* EXERCISE:
Look through the data below. Collect every line where the word "scene" occurs.

* SUPPLIED DATA:
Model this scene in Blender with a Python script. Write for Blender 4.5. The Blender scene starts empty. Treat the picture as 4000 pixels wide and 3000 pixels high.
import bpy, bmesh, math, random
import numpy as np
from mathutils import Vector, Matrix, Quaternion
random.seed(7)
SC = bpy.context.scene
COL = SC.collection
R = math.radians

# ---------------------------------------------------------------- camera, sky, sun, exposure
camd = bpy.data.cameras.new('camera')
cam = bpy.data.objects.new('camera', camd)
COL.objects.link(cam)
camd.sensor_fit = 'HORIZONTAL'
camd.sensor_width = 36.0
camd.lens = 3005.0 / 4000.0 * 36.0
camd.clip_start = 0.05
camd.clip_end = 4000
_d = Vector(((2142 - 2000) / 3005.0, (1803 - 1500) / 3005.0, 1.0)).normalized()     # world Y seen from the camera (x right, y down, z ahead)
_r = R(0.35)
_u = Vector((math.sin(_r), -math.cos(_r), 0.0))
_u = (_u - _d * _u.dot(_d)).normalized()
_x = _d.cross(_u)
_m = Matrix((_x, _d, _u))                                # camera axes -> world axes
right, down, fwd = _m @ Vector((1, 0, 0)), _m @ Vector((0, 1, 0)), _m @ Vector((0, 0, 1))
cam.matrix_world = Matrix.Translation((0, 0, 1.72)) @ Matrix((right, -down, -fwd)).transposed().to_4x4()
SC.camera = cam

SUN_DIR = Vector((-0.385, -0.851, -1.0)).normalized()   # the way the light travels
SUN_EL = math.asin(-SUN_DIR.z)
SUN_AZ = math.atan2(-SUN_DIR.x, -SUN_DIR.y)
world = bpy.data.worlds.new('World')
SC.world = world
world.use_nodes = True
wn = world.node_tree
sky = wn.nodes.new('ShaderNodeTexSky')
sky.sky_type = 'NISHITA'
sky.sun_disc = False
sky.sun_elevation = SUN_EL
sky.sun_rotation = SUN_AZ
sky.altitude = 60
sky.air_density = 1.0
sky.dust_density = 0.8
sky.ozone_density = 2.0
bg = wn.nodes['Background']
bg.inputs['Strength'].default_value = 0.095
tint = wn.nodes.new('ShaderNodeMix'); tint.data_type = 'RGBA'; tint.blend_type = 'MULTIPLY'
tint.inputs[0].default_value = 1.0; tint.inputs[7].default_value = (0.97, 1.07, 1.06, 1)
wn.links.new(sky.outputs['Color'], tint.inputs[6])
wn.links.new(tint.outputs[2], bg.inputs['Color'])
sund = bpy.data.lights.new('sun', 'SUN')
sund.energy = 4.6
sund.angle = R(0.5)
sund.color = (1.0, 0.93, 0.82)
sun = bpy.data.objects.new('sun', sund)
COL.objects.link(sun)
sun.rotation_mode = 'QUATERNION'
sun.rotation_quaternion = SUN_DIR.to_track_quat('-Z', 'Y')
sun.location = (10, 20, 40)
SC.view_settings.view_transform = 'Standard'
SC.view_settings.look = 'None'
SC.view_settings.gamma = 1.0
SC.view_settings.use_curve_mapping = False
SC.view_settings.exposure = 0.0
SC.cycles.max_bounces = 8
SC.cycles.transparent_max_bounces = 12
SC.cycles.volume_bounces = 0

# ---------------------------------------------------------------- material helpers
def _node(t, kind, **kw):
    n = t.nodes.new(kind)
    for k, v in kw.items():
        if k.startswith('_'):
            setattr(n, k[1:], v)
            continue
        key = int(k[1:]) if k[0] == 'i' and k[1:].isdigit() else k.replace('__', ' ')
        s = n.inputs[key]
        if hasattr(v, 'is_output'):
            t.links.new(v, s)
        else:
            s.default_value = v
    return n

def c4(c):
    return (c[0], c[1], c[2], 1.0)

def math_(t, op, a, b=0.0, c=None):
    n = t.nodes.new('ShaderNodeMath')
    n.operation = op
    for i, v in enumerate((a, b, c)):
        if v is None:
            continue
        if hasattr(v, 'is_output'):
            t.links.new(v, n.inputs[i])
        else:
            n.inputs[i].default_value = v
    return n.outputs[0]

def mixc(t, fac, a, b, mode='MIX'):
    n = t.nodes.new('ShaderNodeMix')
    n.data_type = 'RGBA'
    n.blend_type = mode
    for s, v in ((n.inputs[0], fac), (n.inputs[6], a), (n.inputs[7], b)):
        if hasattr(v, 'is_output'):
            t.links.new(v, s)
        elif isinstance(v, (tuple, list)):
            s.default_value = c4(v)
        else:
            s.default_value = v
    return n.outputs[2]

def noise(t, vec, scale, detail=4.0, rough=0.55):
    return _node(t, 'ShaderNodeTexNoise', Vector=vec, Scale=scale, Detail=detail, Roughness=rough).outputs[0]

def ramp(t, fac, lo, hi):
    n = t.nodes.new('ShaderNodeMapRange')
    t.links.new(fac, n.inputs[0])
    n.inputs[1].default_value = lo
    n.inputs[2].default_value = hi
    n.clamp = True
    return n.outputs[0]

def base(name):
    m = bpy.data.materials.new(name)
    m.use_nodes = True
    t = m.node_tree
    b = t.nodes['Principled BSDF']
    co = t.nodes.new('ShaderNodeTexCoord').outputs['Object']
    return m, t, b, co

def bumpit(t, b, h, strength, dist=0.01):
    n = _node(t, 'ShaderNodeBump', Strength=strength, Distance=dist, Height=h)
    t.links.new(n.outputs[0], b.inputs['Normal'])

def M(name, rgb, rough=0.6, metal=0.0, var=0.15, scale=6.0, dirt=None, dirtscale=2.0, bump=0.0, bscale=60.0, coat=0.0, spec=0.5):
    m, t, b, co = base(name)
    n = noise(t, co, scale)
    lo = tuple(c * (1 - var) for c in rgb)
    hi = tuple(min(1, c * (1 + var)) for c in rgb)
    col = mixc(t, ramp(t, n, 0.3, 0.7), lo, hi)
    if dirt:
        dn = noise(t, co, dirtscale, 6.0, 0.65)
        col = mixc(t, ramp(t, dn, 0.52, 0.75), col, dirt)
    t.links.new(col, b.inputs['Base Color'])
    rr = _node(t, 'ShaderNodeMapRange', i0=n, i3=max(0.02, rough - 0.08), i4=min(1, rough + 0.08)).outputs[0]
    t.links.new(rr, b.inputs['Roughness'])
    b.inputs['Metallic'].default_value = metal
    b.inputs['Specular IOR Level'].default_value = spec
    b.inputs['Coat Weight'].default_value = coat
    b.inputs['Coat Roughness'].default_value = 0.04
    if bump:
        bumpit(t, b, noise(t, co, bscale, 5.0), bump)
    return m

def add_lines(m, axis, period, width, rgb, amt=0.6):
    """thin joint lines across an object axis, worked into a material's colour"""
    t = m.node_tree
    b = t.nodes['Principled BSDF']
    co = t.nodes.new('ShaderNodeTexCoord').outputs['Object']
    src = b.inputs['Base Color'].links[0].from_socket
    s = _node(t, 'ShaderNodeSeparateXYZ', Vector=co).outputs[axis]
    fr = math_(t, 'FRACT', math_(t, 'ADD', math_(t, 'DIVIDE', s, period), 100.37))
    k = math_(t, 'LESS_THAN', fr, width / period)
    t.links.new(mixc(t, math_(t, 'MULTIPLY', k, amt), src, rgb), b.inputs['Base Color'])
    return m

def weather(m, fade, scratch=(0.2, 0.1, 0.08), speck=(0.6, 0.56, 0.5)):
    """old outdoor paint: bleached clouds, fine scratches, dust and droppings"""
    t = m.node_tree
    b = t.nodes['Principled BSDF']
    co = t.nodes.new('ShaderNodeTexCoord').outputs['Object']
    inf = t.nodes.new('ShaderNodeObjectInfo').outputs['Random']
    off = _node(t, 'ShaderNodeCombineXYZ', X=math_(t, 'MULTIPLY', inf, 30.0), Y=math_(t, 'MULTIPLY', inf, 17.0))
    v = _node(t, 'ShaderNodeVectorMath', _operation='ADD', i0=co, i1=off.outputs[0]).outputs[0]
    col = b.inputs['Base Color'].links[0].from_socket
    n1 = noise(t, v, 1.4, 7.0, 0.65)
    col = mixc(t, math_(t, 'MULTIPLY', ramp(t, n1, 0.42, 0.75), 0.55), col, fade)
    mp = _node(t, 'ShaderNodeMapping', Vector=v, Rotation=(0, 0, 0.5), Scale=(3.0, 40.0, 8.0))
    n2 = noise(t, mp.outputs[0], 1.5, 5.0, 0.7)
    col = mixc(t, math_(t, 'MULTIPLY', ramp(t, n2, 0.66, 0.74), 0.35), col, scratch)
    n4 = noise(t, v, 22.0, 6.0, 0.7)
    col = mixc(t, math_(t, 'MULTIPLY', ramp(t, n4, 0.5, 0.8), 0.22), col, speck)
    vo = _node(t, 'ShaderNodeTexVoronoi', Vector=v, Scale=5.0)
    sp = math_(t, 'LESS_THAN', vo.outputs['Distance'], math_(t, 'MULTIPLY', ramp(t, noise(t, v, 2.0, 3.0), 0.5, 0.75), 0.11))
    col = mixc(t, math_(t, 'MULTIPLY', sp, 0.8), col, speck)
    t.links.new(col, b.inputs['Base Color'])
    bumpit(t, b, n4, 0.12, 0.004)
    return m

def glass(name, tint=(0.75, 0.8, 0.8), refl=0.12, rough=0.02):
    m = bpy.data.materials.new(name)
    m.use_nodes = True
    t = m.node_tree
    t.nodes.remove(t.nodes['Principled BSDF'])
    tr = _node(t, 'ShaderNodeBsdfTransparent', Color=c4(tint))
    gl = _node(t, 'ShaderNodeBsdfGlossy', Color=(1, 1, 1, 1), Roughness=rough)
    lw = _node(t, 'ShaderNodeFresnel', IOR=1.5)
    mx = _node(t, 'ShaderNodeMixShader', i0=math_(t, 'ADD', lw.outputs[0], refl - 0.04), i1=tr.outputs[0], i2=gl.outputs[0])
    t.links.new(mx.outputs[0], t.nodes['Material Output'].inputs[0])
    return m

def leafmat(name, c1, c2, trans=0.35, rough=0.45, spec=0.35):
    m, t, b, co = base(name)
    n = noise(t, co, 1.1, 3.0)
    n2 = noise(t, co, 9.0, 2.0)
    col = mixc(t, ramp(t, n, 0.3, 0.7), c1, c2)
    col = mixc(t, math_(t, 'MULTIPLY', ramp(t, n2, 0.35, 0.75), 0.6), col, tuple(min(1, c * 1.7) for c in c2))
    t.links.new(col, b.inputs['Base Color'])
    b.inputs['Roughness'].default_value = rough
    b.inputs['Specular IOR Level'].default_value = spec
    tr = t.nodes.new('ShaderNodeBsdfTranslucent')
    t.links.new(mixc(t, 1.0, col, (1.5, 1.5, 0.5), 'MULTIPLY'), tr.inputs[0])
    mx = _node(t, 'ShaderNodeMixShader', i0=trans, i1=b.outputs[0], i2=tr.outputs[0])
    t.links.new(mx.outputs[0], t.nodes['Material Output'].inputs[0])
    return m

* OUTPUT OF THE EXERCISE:
Model this scene in Blender with a Python script. Write for Blender 4.5. The Blender scene starts empty. Treat the picture as 4000 pixels wide and 3000 pixels high.
SC = bpy.context.scene